From today's Washington City Paper about Bloomingdale/Eckington/Bates local community wifi:
Why Can’t We Put a Wireless Cloud Over the Whole City?
In my column this week, we looked at one small open mesh experiment, in which routers placed every few houses repeat a signal strong enough to pull a wireless cloud over the immediate neighborhood. It’s a lot more efficient than everyone buying their own Comcast subscription, and especially promising for poorer communities—where, as a report out from the Investigative Reporting Workshop shows, broadband access is actually more expensive.
As Hugh Youngblood explained how the Bloomingdale Bridge worked, I couldn’t help but wonder: Why don’t we put a cloud over the entire city, or at least the densest residential and commercial areas? The fact that I can’t get free wireless on a streetcorner in downtown Washington D.C. is absurd.
Such networks aren’t unheard of. Ad-hoc, user-owned versions have sprung up in Germany, Austria, and Athens, Greece. In Lawrence, Kansas, a non-profit group charges vastly reduced rates to subscribers, and provides free service in low-income areas. Urbana, Illinois has free wireless in commercial areas.
But community wireless projects in America haven’t taken off to the same extent as they have in Europe, in part because of pushback from the big carriers. (Although, as Youngblood pointed out, resistance is sort of silly: Expanding wireless to underserved areas is a good thing for cable companies, since some new users will inevitably want the stronger connection they can only get from “fiber to the curb.” In that way, free or low-cost wireless is like a gateway drug. “We get people addicted,” as he puts it. “If you want the strong stuff, go get it from the man.”)

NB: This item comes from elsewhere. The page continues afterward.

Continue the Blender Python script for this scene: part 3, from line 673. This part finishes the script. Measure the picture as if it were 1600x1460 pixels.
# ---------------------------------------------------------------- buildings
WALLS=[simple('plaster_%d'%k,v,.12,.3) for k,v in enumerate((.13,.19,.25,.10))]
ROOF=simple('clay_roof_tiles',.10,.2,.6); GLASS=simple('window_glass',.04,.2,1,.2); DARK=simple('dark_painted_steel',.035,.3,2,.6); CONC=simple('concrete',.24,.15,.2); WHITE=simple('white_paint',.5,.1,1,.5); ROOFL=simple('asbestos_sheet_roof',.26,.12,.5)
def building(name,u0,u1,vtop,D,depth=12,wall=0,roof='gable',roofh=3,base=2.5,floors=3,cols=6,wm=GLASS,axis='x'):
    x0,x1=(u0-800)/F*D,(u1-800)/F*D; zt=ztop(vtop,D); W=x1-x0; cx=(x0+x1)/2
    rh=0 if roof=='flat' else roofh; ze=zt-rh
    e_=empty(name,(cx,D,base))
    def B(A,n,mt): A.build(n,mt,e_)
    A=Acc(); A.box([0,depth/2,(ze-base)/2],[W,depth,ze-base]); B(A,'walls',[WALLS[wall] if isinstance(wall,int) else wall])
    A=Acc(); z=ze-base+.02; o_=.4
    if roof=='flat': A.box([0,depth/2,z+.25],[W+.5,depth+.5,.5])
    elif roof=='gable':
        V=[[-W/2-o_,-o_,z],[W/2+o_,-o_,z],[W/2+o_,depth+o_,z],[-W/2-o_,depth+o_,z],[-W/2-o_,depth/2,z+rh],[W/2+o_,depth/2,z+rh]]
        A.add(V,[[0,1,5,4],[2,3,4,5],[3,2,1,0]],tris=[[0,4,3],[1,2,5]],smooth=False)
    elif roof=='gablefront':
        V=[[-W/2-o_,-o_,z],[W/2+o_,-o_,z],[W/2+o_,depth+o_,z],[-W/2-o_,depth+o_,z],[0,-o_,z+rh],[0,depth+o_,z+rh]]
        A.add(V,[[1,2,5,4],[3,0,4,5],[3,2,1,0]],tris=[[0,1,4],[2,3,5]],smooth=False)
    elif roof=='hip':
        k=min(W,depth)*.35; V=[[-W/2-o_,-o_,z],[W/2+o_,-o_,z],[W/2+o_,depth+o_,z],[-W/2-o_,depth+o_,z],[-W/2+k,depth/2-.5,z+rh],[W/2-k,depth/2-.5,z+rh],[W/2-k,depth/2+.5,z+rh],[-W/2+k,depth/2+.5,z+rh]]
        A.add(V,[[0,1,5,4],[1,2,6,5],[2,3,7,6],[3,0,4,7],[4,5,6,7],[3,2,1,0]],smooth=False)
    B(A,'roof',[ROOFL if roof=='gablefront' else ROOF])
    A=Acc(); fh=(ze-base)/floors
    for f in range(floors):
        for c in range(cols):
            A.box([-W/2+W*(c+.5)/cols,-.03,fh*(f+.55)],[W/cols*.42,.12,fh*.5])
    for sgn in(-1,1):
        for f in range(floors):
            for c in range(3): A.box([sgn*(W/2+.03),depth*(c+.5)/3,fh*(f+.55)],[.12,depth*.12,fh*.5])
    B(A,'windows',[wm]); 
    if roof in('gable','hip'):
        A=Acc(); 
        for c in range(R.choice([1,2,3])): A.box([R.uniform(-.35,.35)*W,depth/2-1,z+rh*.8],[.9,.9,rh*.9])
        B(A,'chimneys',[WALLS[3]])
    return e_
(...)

In D.C. in particular, the grassroots digital justice movement isn’t even as active as it has been in places like Detroit—but it wasn’t always that way. Shireen Mitchell, now an independent social media and technology consultant, remembers that there was a thriving group of nonprofits and organizers in the early 2000s who established community technology centers for training teens, and had started working on a wireless project in the U Street area. But in the mid-Bush administration, federal funding for those projects dried up.
“It had a huge community. A huge community. And once that funding started getting pulled, a lot of the institutional knowledge left,” Mitchell says. “People gotta get paid."
So now, there’s a Digital Divide facebook group. There’s One Computer One Child, which works on distributing refurbished computers, as well as training. And there’s OCTO, which doesn’t have any money to support these kinds of things. So a lapse in funding might have taken the air out a nascent movement, and D.C. is now behind where it otherwise might have been because of it.